Lauren once crashed the simulator, ending the mission prematurely by hitting a button while the craft was in flight.

So, Hamilton programmed backstops to prevent an astronaut from doing the same midflight, a mistake that would yield far more dire consequences in space, Google says.

“There was no second chance. We knew that,” Hamilton wrote in 2009 for MIT. “We had to find a way and we did.”

Hamilton’s software prevented Apollo 11 disaster

Margaret Hamilton sits in a mockup of the Apollo command module in November 1969.
It’s a good thing she prepared for emergency scenarios. The computer processor on the Apollo 11’s lunar module nearly overloaded as the craft neared the moon, which could’ve forced Neil Armstrong and Buzz Aldrin to abort, Google says.

But the software cleared all tasks each time it neared overload, allowing the astronauts to enter the landing commands.

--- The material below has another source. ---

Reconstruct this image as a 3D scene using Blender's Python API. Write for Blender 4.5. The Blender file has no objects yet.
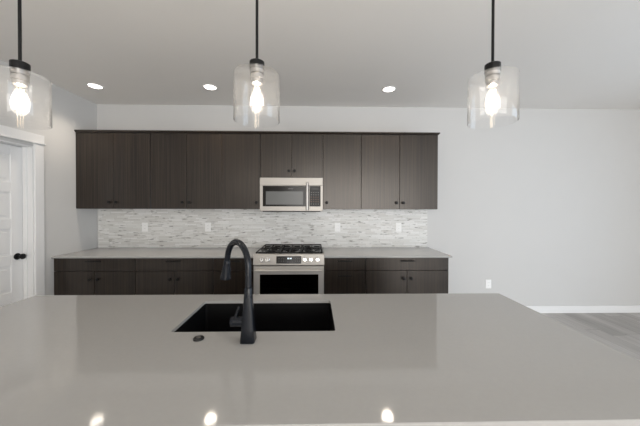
import bpy, bmesh, math, random
from mathutils import Vector, Matrix
random.seed(7)
S = bpy.context.scene
C = S.collection
PI = math.pi

# ------------------------------------------------------------------ camera
F_PX, YAW, PITCH, ROLL, SHIFT = 276.235, 0.0211, -0.0091, 0.0023, -5.7562
CAM = Vector((2.8757, -3.7449, 1.4911))
fw = Vector((math.sin(YAW) * math.cos(PITCH), math.cos(YAW) * math.cos(PITCH), math.sin(PITCH)))
rt = Vector((math.cos(YAW), -math.sin(YAW), 0))
up = rt.cross(fw)
r2 = rt * math.cos(ROLL) + up * math.sin(ROLL)
u2 = up * math.cos(ROLL) - rt * math.sin(ROLL)
cd = bpy.data.cameras.new('camera')
cd.sensor_width = 36
cd.lens = F_PX / 640 * 36
cd.shift_y = SHIFT / 640
cd.clip_start = 0.02
cam = bpy.data.objects.new('camera', cd)
C.objects.link(cam)
cam.matrix_world = Matrix(((r2.x, u2.x, -fw.x, CAM.x), (r2.y, u2.y, -fw.y, CAM.y), (r2.z, u2.z, -fw.z, CAM.z), (0, 0, 0, 1)))
S.camera = cam

# ------------------------------------------------------------------ world, daylight, exposure
w = bpy.data.worlds.new('world')
S.world = w
w.use_nodes = True
w.node_tree.nodes['Background'].inputs['Color'].default_value = (0.86, 0.92, 1.0, 1)
w.node_tree.nodes['Background'].inputs['Strength'].default_value = 1.0
S.view_settings.view_transform = 'Standard'
S.view_settings.look = 'None'
S.view_settings.exposure = 0.32
S.view_settings.gamma = 1.0
S.view_settings.use_curve_mapping = False
CEIL = 2.82
RX, RY = 7.9, -8.8            # right wall, rear wall


def area(name, loc, rot, sx, sy, power, col):
    l = bpy.data.lights.new(name, 'AREA')
    l.shape = 'RECTANGLE'
    l.size, l.size_y = sx, sy
    l.energy = power
    l.color = col
    o = bpy.data.objects.new(name, l)
    o.location = loc
    o.rotation_euler = rot
    C.objects.link(o)
    return o


area('daylight_right_window', (RX - 0.03, -3.9, 1.02), (0, PI / 2, 0), 1.9, 3.0, 62, (0.58, 0.77, 1.0))
area('daylight_rear_window', (4.5, RY + 0.03, 1.30), (PI / 2, 0, 0), 5.4, 2.4, 232, (1.0, 0.955, 0.90))
for x in (1.2, 3.2, 5.2):                      # unseen fill spots added behind the camera to brighten island and ceiling
    l = bpy.data.lights.new('added_fill_spot', 'SPOT')
    l.energy, l.color = 30, (1.0, 0.89, 0.77)
    l.spot_size, l.spot_blend, l.shadow_soft_size = math.radians(125), 0.8, 0.06
    o = bpy.data.objects.new('added_fill_spot', l)
    o.location = (x, -4.7, CEIL - 0.02)
    C.objects.link(o)

# ------------------------------------------------------------------ materials


def new_mat(name):
    m = bpy.data.materials.new(name)
    m.use_nodes = True
    return m, m.node_tree.nodes, m.node_tree.links


def mat(name, col, rough=0.5, metal=0.0, spec=0.5, var=0.06, scale=12.0, bump=0.0, bscale=200.0, coat=0.0, stretch=(1, 1, 1)):
    m, N, L = new_mat(name)
    b = N['Principled BSDF']
    tc = N.new('ShaderNodeTexCoord')
    mp = N.new('ShaderNodeMapping')
    mp.inputs['Scale'].default_value = stretch
    L.new(tc.outputs['Object'], mp.inputs['Vector'])
    nz = N.new('ShaderNodeTexNoise')
    nz.inputs['Scale'].default_value = scale
    nz.inputs['Detail'].default_value = 4
    L.new(mp.outputs[0], nz.inputs['Vector'])
    mx = N.new('ShaderNodeMix')
    mx.data_type = 'RGBA'
    mx.inputs[6].default_value = (*[c * (1 - var) for c in col], 1)
    mx.inputs[7].default_value = (*[min(1, c * (1 + var)) for c in col], 1)
    L.new(nz.outputs['Fac'], mx.inputs[0])
    L.new(mx.outputs[2], b.inputs['Base Color'])
    b.inputs['Roughness'].default_value = rough
    b.inputs['Metallic'].default_value = metal
    b.inputs['Specular IOR Level'].default_value = spec
    b.inputs['Coat Weight'].default_value = coat
    if bump:
        n2 = N.new('ShaderNodeTexNoise')
        n2.inputs['Scale'].default_value = bscale
        L.new(mp.outputs[0], n2.inputs['Vector'])
        bp = N.new('ShaderNodeBump')
        bp.inputs['Strength'].default_value = bump
        bp.inputs['Distance'].default_value = 0.002
        L.new(n2.outputs['Fac'], bp.inputs['Height'])
        L.new(bp.outputs[0], b.inputs['Normal'])
    return m


def emit(name, col, strength):
    m, N, L = new_mat(name)
    b = N['Principled BSDF']
    b.inputs['Base Color'].default_value = (*col, 1)
    b.inputs['Emission Color'].default_value = (*col, 1)
    b.inputs['Emission Strength'].default_value = strength
    return m


def math_node(N, L, op, a, b=None, c=None):
    n = N.new('ShaderNodeMath')
    n.operation = op
    for i, v in enumerate((a, b, c)):
        if v is None:
            continue
        if isinstance(v, (int, float)):
            n.inputs[i].default_value = v
        else:
            L.new(v, n.inputs[i])
    return n.outputs[0]


def thin_glass(name, ior=1.5, tint=(1, 1, 1), rough=0.0, white=0.0):
    m, N, L = new_mat(name)
    N.remove(N['Principled BSDF'])
    out = N['Material Output']
    tr = N.new('ShaderNodeBsdfTransparent')
    tr.inputs['Color'].default_value = (*tint, 1)
    gl = N.new('ShaderNodeBsdfGlossy')
    gl.inputs['Roughness'].default_value = rough
    # Schlick reflectance, the same from both sides of the thin sheet
    lw = N.new('ShaderNodeLayerWeight')
    lw.inputs['Blend'].default_value = 0.5
    f0 = ((ior - 1) / (ior + 1)) ** 2
    pw = math_node(N, L, 'POWER', lw.outputs['Facing'], 5.0)
    fac = math_node(N, L, 'MULTIPLY_ADD', pw, 1 - f0, f0)
    mx = N.new('ShaderNodeMixShader')
    L.new(fac, mx.inputs[0])
    L.new(tr.outputs[0], mx.inputs[1])
    L.new(gl.outputs[0], mx.inputs[2])
    last = mx
    if white:
        df = N.new('ShaderNodeBsdfTranslucent')
        df.inputs['Color'].default_value = (0.9, 0.9, 0.9, 1)
        m2 = N.new('ShaderNodeMixShader')
        m2.inputs[0].default_value = white
        L.new(mx.outputs[0], m2.inputs[1])
        L.new(df.outputs[0], m2.inputs[2])
        last = m2
    L.new(last.outputs[0], out.inputs['Surface'])
    return m


def wood(name, dark, light, rough=0.45):
    """straight vertical laminate grain"""
    m, N, L = new_mat(name)
    b = N['Principled BSDF']
    tc = N.new('ShaderNodeTexCoord')

    def layer(sx, sz, scale, detail):
        mp = N.new('ShaderNodeMapping')
        mp.inputs['Scale'].default_value = (sx, sx, sz)
        L.new(tc.outputs['Object'], mp.inputs['Vector'])
        nz = N.new('ShaderNodeTexNoise')
        nz.inputs['Scale'].default_value = scale
        nz.inputs['Detail'].default_value = detail
        L.new(mp.outputs[0], nz.inputs['Vector'])
        return nz
    a = layer(60, 0.7, 1.0, 5)
    c = layer(190, 2.0, 1.0, 3)
    ad = N.new('ShaderNodeMath')
    ad.operation = 'MULTIPLY_ADD'
    ad.inputs[1].default_value = 0.45
    L.new(c.outputs['Fac'], ad.inputs[0])
    ml = N.new('ShaderNodeMath')
    ml.operation = 'MULTIPLY'
    ml.inputs[1].default_value = 0.55
    L.new(a.outputs['Fac'], ml.inputs[0])
    L.new(ml.outputs[0], ad.inputs[2])
    rp = N.new('ShaderNodeValToRGB')
    rp.color_ramp.elements[0].position = 0.40
    rp.color_ramp.elements[1].position = 0.64
    rp.color_ramp.elements[0].color = (*dark, 1)
    rp.color_ramp.elements[1].color = (*light, 1)
    L.new(ad.outputs[0], rp.inputs[0])
    L.new(rp.outputs[0], b.inputs['Base Color'])
    b.inputs['Roughness'].default_value = rough
    b.inputs['Specular IOR Level'].default_value = 0.62
    b.inputs['Specular Tint'].default_value = (1.0, 0.95, 0.905, 1)
    return m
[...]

The software’s emergency preparedness is thought to have helped save the mission, Hamilton wrote.

“Looking back, we were the luckiest people in the world,” she said of the team that developed the software, which had never existed in such a capacity. “There was no choice but to be pioneers.”

Hamilton famously posed in 1969 next to books of the code she developed for the computer, stacked as high as she stood.
The image resurfaced in April, drawing comparisons to a photo of Katie Bouman, the 29-year-old scientist who developed the algorithm that produced the first image of a black hole, proudly presenting the rows of hard drives that contained her data.
Hamilton was honored in 2016 with the Presidential Medal of Freedom by President Barack Obama for her contribution to science and space travel.

Hamilton never left the Earth’s atmosphere, but without her groundbreaking software, it’s unlikely that the American flag would’ve been planted on the moon in July 1969.